The swimming pool heated by tiny computers

Are good ideas always surprising? A swimming pool has found a surprising way to
keep its costs down using a “digital boiler” provided by a tech company

Heating bills are going up everywhere. But one leisure centre in Devon has found a way to keep their bills down thanks to the power of data. Exmouth Leisure Centre has teamed up with the technology company Deep Green to keep their swimmers warm for less.

Deep Green provides the pool with a “digital boiler”. This is actually a data centre, a box the size of a washing machine filled with tiny computers. While the computers inside the box whir away crunching numbers they generate a lot of heat.
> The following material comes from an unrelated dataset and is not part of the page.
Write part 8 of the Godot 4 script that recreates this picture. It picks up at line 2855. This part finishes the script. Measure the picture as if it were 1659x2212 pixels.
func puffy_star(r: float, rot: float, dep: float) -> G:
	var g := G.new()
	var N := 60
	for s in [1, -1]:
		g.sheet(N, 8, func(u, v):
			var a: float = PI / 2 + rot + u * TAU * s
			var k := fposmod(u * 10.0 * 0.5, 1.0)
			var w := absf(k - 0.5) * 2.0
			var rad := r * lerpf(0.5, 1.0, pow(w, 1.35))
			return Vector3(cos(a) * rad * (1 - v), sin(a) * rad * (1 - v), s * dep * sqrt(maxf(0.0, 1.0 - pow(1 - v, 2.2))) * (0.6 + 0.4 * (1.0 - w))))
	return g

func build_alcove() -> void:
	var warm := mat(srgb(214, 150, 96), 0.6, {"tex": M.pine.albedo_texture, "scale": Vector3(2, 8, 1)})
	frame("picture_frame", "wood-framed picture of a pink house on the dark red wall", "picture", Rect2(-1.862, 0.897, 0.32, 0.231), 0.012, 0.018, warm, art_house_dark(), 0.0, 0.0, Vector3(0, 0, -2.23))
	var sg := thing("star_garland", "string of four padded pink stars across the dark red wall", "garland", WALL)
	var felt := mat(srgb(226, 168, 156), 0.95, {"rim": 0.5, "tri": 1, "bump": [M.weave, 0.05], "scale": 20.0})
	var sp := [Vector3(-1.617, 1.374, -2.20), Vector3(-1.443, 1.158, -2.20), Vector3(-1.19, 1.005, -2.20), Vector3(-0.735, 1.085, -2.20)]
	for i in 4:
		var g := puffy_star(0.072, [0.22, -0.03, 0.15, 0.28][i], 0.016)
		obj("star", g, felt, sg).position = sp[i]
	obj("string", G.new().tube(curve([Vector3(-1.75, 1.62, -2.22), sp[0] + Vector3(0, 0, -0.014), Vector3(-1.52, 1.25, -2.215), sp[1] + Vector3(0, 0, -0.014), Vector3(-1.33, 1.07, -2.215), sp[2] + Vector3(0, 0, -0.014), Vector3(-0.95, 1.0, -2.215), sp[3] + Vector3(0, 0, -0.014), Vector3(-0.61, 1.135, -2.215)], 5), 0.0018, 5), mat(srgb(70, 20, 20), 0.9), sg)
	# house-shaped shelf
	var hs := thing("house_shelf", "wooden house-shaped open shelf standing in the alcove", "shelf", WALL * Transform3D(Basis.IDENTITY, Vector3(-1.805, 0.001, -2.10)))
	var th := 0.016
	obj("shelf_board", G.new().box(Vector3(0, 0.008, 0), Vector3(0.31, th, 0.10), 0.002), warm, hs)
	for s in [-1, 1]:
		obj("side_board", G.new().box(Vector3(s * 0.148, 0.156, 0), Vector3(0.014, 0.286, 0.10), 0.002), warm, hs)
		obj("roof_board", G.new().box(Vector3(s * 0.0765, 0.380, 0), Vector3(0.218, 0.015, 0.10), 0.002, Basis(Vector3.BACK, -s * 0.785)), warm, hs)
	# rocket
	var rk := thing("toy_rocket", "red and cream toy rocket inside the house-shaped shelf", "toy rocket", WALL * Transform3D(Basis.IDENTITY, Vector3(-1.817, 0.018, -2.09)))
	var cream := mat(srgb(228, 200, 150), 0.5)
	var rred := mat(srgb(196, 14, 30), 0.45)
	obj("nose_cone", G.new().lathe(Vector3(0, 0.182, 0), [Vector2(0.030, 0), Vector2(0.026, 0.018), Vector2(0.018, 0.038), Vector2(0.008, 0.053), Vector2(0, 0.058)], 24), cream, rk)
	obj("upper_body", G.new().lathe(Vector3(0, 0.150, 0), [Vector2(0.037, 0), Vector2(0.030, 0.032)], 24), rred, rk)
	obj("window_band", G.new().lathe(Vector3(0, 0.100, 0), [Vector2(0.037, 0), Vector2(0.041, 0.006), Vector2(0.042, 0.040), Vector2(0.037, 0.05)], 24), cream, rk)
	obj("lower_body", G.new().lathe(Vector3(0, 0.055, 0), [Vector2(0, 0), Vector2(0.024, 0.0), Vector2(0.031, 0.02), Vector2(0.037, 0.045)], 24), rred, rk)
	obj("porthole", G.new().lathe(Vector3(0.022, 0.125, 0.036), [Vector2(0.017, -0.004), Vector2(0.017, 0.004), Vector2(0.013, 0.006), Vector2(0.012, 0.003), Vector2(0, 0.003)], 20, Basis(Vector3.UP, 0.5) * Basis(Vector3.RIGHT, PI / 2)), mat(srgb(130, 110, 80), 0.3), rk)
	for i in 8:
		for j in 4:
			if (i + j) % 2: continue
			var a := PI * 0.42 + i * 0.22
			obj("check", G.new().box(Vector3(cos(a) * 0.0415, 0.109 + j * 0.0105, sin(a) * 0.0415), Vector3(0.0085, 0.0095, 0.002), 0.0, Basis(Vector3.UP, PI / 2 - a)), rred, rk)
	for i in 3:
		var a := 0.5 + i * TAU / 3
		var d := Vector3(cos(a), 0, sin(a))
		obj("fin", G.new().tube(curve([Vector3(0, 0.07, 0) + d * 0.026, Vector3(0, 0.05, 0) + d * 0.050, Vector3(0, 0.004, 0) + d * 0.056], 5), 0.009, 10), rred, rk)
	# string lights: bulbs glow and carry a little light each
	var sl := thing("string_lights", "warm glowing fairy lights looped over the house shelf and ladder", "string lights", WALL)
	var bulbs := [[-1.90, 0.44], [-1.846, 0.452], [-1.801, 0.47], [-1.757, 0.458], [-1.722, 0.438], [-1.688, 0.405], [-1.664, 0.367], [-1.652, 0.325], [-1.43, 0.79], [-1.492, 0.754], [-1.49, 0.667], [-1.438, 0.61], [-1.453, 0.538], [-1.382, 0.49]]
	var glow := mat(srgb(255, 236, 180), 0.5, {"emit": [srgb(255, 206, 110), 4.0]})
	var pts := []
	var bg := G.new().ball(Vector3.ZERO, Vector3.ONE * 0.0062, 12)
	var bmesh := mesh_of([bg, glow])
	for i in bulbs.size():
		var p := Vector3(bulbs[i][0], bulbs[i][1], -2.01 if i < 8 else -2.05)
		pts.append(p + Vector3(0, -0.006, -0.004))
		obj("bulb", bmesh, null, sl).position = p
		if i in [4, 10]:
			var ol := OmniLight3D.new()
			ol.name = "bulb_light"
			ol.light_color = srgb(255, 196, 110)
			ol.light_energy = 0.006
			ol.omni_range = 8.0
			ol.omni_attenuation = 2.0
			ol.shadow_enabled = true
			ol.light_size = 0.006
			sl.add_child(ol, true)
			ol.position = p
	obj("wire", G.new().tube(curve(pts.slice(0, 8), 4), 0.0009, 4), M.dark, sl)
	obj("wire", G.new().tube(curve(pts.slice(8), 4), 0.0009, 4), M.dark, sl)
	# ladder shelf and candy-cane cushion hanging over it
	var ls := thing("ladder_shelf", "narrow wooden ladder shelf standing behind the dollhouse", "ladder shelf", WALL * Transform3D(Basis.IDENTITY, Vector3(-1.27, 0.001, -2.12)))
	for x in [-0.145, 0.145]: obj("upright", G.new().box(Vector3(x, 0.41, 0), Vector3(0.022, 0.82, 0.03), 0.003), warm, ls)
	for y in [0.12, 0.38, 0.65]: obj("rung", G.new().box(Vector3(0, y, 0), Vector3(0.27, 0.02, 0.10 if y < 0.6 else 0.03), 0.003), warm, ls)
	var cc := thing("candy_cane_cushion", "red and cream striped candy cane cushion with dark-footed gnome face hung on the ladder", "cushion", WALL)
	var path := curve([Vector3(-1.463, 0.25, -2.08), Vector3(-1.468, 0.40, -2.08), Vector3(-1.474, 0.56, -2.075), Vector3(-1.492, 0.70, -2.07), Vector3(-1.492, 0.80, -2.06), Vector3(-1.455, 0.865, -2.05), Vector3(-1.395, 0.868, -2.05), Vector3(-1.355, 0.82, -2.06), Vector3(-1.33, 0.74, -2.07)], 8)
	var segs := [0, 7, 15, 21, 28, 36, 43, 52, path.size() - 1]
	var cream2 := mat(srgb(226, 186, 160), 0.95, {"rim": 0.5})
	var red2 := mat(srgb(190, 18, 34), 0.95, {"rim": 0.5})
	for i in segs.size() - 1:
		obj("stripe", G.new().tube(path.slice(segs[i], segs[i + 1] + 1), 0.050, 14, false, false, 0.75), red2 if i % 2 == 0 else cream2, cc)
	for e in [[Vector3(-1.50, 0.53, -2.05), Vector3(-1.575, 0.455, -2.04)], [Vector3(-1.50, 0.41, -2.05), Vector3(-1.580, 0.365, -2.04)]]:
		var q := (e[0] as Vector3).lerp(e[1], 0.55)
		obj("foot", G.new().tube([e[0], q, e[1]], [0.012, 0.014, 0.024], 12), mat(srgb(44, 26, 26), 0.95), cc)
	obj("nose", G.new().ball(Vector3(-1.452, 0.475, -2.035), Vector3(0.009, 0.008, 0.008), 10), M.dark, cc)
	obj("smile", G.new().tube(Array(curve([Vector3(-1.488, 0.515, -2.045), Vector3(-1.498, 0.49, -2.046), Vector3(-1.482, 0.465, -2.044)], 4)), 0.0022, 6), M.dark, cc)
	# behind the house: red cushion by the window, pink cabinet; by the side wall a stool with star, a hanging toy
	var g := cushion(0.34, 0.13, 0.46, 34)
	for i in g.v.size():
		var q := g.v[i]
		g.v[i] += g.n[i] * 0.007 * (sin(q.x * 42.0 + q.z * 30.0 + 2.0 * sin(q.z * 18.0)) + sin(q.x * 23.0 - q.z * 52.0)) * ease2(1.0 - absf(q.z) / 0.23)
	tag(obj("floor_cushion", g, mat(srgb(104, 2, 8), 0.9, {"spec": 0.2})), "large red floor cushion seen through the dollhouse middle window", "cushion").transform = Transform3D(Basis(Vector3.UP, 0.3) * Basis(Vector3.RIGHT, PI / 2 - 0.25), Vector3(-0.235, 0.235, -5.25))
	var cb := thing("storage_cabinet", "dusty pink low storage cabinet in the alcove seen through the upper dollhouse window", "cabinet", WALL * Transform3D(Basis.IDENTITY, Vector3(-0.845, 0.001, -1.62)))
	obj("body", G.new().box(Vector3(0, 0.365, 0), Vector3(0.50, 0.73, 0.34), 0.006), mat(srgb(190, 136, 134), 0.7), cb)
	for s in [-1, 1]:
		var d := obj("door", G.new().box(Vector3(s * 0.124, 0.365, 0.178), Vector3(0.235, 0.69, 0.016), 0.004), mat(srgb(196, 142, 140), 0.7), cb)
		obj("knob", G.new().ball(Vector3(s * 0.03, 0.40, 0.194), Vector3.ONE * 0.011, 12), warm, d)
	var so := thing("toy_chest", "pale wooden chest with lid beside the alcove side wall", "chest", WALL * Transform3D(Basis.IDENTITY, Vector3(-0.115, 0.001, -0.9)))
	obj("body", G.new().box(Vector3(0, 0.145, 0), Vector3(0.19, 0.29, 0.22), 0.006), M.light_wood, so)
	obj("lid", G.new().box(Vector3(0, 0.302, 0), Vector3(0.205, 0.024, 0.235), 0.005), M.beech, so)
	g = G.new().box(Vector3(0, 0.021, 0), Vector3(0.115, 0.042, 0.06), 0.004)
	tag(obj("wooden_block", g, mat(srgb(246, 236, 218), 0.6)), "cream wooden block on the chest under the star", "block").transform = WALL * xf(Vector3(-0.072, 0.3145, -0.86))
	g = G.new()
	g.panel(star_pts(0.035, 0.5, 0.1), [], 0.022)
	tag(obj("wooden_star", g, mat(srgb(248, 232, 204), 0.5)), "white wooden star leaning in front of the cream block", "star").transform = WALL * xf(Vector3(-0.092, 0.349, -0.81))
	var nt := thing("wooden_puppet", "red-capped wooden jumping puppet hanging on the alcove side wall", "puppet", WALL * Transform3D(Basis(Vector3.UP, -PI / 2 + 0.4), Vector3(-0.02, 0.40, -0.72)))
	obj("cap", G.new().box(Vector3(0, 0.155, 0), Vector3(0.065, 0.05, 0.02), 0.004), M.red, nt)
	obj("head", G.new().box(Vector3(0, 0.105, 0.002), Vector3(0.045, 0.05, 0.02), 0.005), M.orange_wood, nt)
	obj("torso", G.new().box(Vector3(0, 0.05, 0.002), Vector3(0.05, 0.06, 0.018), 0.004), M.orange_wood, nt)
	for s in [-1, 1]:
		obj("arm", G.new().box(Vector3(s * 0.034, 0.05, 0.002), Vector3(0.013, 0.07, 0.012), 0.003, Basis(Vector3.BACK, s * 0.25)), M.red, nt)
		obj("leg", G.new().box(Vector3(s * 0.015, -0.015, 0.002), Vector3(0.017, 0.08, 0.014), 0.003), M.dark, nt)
The tiny computers in the data centre are surrounded by mineral oil which is heated by the computers. This is then pumped into a heat exchanger which
warms the water that goes into the pool. The data centre creates enough heat for 60% of the pool’s needs.

Sean Day, who runs the Exmouth Leisure Centre, had been expecting its energy bills to rise by £100,000. “The partnership has really helped us
reduce the costs.” Not only does it save the leisure centre money, but it prevents the energy from the data centre going to waste.

“Data centres have got a huge problem with heat,” Mark Bjornsgaard, the founder of Deep Green said. “A lot of the money that it costs to run a data centre is taken up in getting rid of the heat. “And so what we’ve done is taken a very small bit of a data centre to where the heat is useful.”